Conciencias compro
Federico García Larraín | Sección: Política, Sociedad
Si mis fuentes no se equivocan, más de algún diputado votó a favor de la destitución del ministro de Educación en contra de su convicción personal, sobre los Senadores no tengo información, mis fuentes no llegan tan arriba. Ahora, quienes votaron así, lo hicieron por orden del Partido, pero no por fe en el Partido (“Die Partei hat immer recht” cantaban los jóvenes en la República Democrática de Alemania Oriental), sino porque de no cumplir la orden partidaria –siempre se conserva la libertad de desobedecer si uno está dispuesto a sufrir las consecuencias– arriesgaban perder el apoyo del partido, vital para ganar la próxima elección.

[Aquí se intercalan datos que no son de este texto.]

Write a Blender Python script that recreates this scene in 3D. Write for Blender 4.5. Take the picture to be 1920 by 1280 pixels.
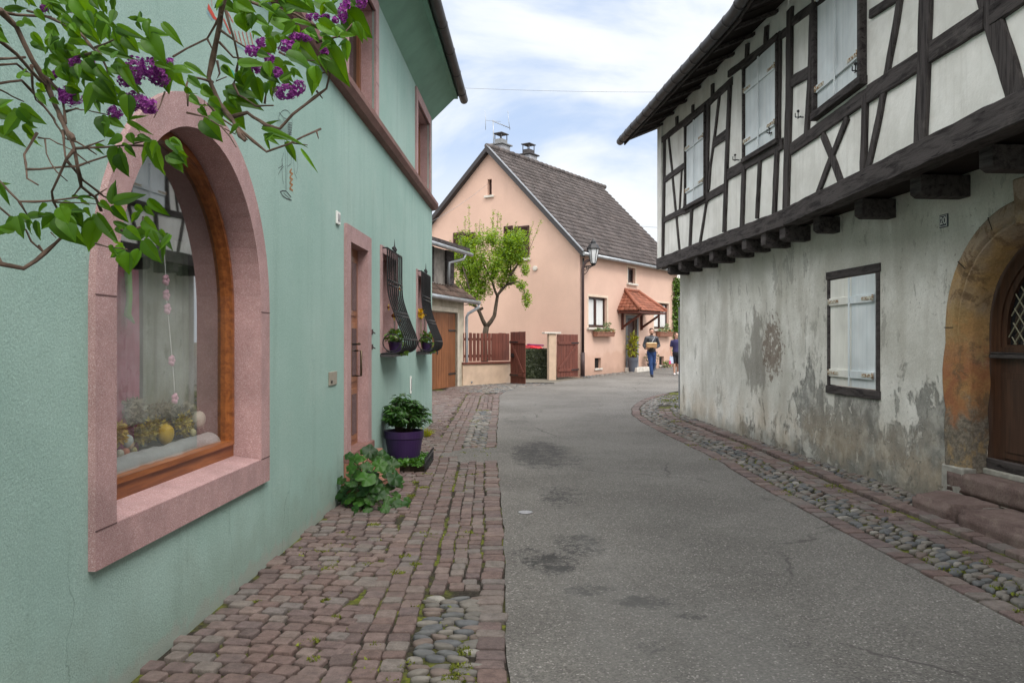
import bpy, bmesh, math, random
from mathutils import Vector, Matrix, noise as mnoise
random.seed(7)
R = random.random
def U(a, b): return a + (b - a) * random.random()
S = bpy.context.scene
for o in list(bpy.data.objects): bpy.data.objects.remove(o)
# ------------------------------------------------------------------ camera
CAMZ = 1.55; FPX = 1470.0
cam = bpy.data.cameras.new("camera"); camo = bpy.data.objects.new("camera", cam)
S.collection.objects.link(camo); S.camera = camo
camo.location = (0, 0, CAMZ); camo.rotation_euler = (math.radians(90), 0, 0)
cam.sensor_width = 36; cam.lens = 36 * FPX / 1920; cam.clip_end = 2000; cam.clip_start = 0.05
# ------------------------------------------------------------------ sky and sun
SUN_EL, SUN_AZ = math.radians(47), math.radians(150)     # azimuth clockwise from +Y
sd = Vector((math.sin(SUN_AZ) * math.cos(SUN_EL), math.cos(SUN_AZ) * math.cos(SUN_EL), math.sin(SUN_EL)))
W = bpy.data.worlds.new("World"); S.world = W; W.use_nodes = True
nt = W.node_tree; nt.nodes.clear(); L = nt.links
out = nt.nodes.new('ShaderNodeOutputWorld'); bg = nt.nodes.new('ShaderNodeBackground')
bg.inputs['Strength'].default_value = 0.11; L.new(bg.outputs[0], out.inputs[0])
sk = nt.nodes.new('ShaderNodeTexSky'); sk.sky_type = 'NISHITA'; sk.sun_disc = False
sk.sun_elevation = SUN_EL; sk.sun_rotation = SUN_AZ; sk.air_density = 1.0; sk.dust_density = 2.0
tc = nt.nodes.new('ShaderNodeTexCoord')
def wmath(op, a, b=None, c=None, clamp=False):
    n = nt.nodes.new('ShaderNodeMath'); n.operation = op; n.use_clamp = clamp
    for i, v in enumerate((a, b, c)):
        if v is None: continue
        if isinstance(v, (int, float)): n.inputs[i].default_value = v
        else: L.new(v, n.inputs[i])
    return n.outputs[0]
mp = nt.nodes.new('ShaderNodeMapping'); mp.inputs['Scale'].default_value = (1, 1, 2.0); mp.inputs['Location'].default_value = (0.35, 0.2, 0.55)
L.new(tc.outputs['Generated'], mp.inputs['Vector'])
n1 = nt.nodes.new('ShaderNodeTexNoise'); n1.inputs['Scale'].default_value = 2.6; n1.inputs['Detail'].default_value = 8; n1.inputs['Roughness'].default_value = 0.55; n1.inputs['Distortion'].default_value = 0.4
L.new(mp.outputs[0], n1.inputs['Vector'])
cr = nt.nodes.new('ShaderNodeMapRange'); cr.interpolation_type = 'SMOOTHSTEP'
cr.inputs['From Min'].default_value = 0.36; cr.inputs['From Max'].default_value = 0.56; cr.inputs['To Min'].default_value = 0.12; cr.inputs['To Max'].default_value = 1
L.new(n1.outputs[0], cr.inputs['Value'])
sep = nt.nodes.new('ShaderNodeSeparateXYZ'); L.new(tc.outputs['Generated'], sep.inputs[0])
# clouds thicken towards the horizon
lo = nt.nodes.new('ShaderNodeMapRange'); lo.interpolation_type = 'SMOOTHSTEP'; L.new(sep.outputs[2], lo.inputs['Value'])
lo.inputs['From Min'].default_value = 0.30; lo.inputs['From Max'].default_value = 0.12; lo.inputs['To Min'].default_value = 0.0; lo.inputs['To Max'].default_value = 0.85
cf = wmath('MAXIMUM', cr.outputs[0], lo.outputs[0])
n2 = nt.nodes.new('ShaderNodeTexNoise'); n2.inputs['Scale'].default_value = 5; n2.inputs['Detail'].default_value = 6
L.new(mp.outputs[0], n2.inputs['Vector'])
cc = nt.nodes.new('ShaderNodeMixRGB'); cc.inputs[1].default_value = (6.3, 6.9, 7.6, 1); cc.inputs[2].default_value = (8.1, 8.2, 8.2, 1)
L.new(n2.outputs[0], cc.inputs[0])
blue = nt.nodes.new('ShaderNodeMixRGB'); blue.inputs[0].default_value = 0.72; blue.inputs[2].default_value = (4.3, 5.6, 8.0, 1)
L.new(sk.outputs[0], blue.inputs[1])
mx = nt.nodes.new('ShaderNodeMixRGB'); L.new(cf, mx.inputs[0]); L.new(blue.outputs[0], mx.inputs[1]); L.new(cc.outputs[0], mx.inputs[2])
ze = nt.nodes.new('ShaderNodeMapRange'); ze.interpolation_type = 'SMOOTHSTEP'; L.new(sep.outputs[2], ze.inputs['Value'])
ze.inputs['From Min'].default_value = 0.42; ze.inputs['From Max'].default_value = 0.85; ze.inputs['To Min'].default_value = 1.0; ze.inputs['To Max'].default_value = 2.35
vm = nt.nodes.new('ShaderNodeVectorMath'); vm.operation = 'SCALE'; L.new(mx.outputs[0], vm.inputs[0]); L.new(ze.outputs[0], vm.inputs['Scale'])
# the cloud deck is brighter overhead and on the sun's side, behind the camera
bk = nt.nodes.new('ShaderNodeMapRange'); bk.interpolation_type = 'SMOOTHSTEP'; L.new(sep.outputs[1], bk.inputs['Value'])
bk.inputs['From Min'].default_value = 0.55; bk.inputs['From Max'].default_value = -0.25; bk.inputs['To Min'].default_value = 0.0; bk.inputs['To Max'].default_value = 1.0
hz = wmath('MAXIMUM', wmath('SUBTRACT', ze.outputs[0], 1.0), bk.outputs[0])
wt = nt.nodes.new('ShaderNodeMixRGB'); wt.inputs[1].default_value = (1, 1, 1, 1); wt.inputs[2].default_value = (1.09, 1.0, 0.90, 1); L.new(wmath('MINIMUM', hz, 1.0), wt.inputs[0])
vt = nt.nodes.new('ShaderNodeVectorMath'); vt.operation = 'MULTIPLY'; L.new(vm.outputs[0], vt.inputs[0]); L.new(wt.outputs[0], vt.inputs[1])
v2 = nt.nodes.new('ShaderNodeVectorMath'); v2.operation = 'SCALE'; L.new(vt.outputs[0], v2.inputs[0]); L.new(wmath('MULTIPLY_ADD', bk.outputs[0], 0.75, 1.0), v2.inputs['Scale'])
L.new(v2.outputs[0], bg.inputs['Color'])
sl = bpy.data.lights.new("sun", 'SUN'); sl.energy = 1.3; sl.angle = math.radians(18); sl.color = (1, 0.93, 0.84)
so = bpy.data.objects.new("sun", sl); S.collection.objects.link(so); so.rotation_euler = sd.to_track_quat('Z', 'Y').to_euler(); so.location = (8, -10, 20)
S.view_settings.view_transform = 'Standard'; S.view_settings.look = 'None'; S.view_settings.exposure = 0.32; S.view_settings.gamma = 1.0
try: S.cycles.max_bounces = 8; S.cycles.transparent_max_bounces = 12
except Exception: pass
# ------------------------------------------------------------------ terrain height
def g(y):
    y = max(0.0, min(y, 38.0)); return 0.0003 * y * y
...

Esto nos lleva a plantearnos el tema de fondo: por qué un hombre vende su conciencia, por qué llega hace algo que cree y sabe que está mal, por qué llega a valorar algunas cosas más que su propio ser íntimo. En este caso particular, además, podemos preguntarnos para qué quiere conservar un puesto que no usa para promover su visión de lo que es bueno para el país, y por qué pertenece a un partido político que no respeta su conciencia. En otras palabras, la pregunta es dónde está el límite, la línea, donde se dice “basta”, “con esto no transo”, “por esto sí vale la pena perder, irse a pique, pero con la bandera al tope”. Un pequeño ejemplo, que ilustra la cuestión, es lo que le ocurrió al historiador Anglo-Francés Hillaire Belloc, cuando fue candidato al Parlamento Inglés: habiendo un grupo de posibles electores que objetaban sus convicciones religiosas, les dijo Belloc que si ellos no querían elegirlo tal como era, a él tampoco le interesaba representarlos. Salió elegido.
Vender la conciencia no es cosa pequeña, es venderse entero en una esclavitud más opresiva que la del cuerpo. Se puede entender que algunos vendan el alma cuando ya no queda nada para alimentar el cuerpo: no es el caso de nuestros parlamentarios. El asunto es el poder, y el miedo a perderlo. Pero la pregunta sigue: para qué ese poder, si ni siquiera asegura que se es señor de uno mismo. Muy pobre e impotente es el que llega a ese extremo, y sin embargo, parece que ese tipo de hombres abunda en el Congreso. En otra época se les habría negado el llamarse hombres, pero ese tipo de consideraciones puede ofender a más de un lector sensible.
En todo caso, no es nuevo el hecho que los políticos sean influenciables por miedo, presión, mentalidad de grupo u otros factores. Pero los votos en contra de la propia conciencia mandan una poderosa señal negativa los electores; el prestigio perdido de la política no se recupera con primarias y afiches de campaña. Si alguno se opusiera al partido seguramente se hundiría, pero en este momento crucial para la política chilena alguno puede mostrar que todavía quedan en ella personas honorables, capaces de independencia (o, por el contrario, confirmarnos en la impresión que vamos rápidamente por el camino de los países poco serios). Aquel salvaría algo más que su conciencia y su hombría.